A group of six current female executives filed a class action gender discrimination case in the Southern District of New York against Dresdner Kleinwort Wasserstein ("DrKW"), a German investment bank, whose parent company is Dresdner Bank AG, a member of the Allianz Group. The six current executives have been with DrKW for a total of 50 years.
According to the 70-page complaint filed January 9, 2005, women at DrKW have confronted a "glass ceiling" which has denied them promotions, compensation on par with male employees, and equality with respect to the terms and conditions of their employment. The complaint sets forth surprising statistical evidence demonstrating the lack of women at senior levels and describes various forms of discriminatory and retaliatory conduct including accounts of exclusion from client meetings that took place at strip clubs, disparaging comments regarding maternity leave, and other sexual innuendo that routinely takes place at work. Women comprise less than two percent of the Managing Directors in the Capital Markets Division of DrKW.

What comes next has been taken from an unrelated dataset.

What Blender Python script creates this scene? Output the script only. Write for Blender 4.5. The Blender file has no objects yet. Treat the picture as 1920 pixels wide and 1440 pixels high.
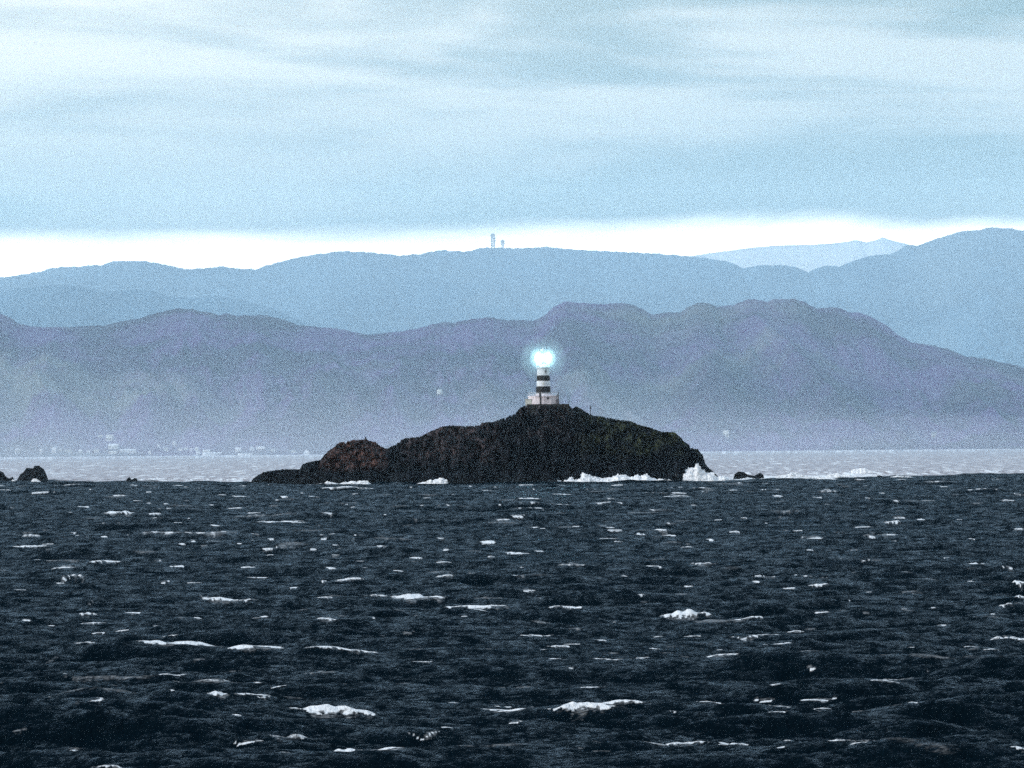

"The glass-ceiling is unfortunately alive and well at Dresdner. I stand united with the five other plaintiffs in seeing this process through to its ultimate conclusion and we all look forward to standing before a New York jury and presenting our case," said a current employee, and one of the Plaintiffs in the class action. "We are confident that we will prevail in this litigation and ultimately show the rest of the financial community that you cannot continue to discriminate against women without paying a price. Hopefully, our new chief executive officerwill take notice of this lawsuit and immediately take steps to rectify the disparity in treatment between men and women" said another plaintiff in the class action.
Filed as a class action, the complaint seeks to represent a wider group of women employees at DrKW. The complaint details the Company's deliberate efforts to channel women into non-revenue producing roles while assigning male colleagues to the plum transactions. For example, as the complaint alleges, after three of the Plaintiffs returned from their respective maternity leaves, they were removed from promising deals and placed into positions that gave them no further room for advancement.
The suit also claims inappropriate behavior by supervisors and other male employees at Dresdner Kleinwort, including inappropriate comments, such as a supervisor describing one plaintiff as "the Pamela Anderson of trading," and others pressuring another female executive to leave a gathering celebrating the closing of a "major deal," so that male employees and client representatives could go to a strip club.
In the complaint, one female executive said salesmen on the fixed-income desk in New York have openly commented about how they chose female junior hires based on appearance and that they wished to have "eye candy" in the office, while another said a male managing director in New York routinely brought prostitutes to the office during the lunch hour.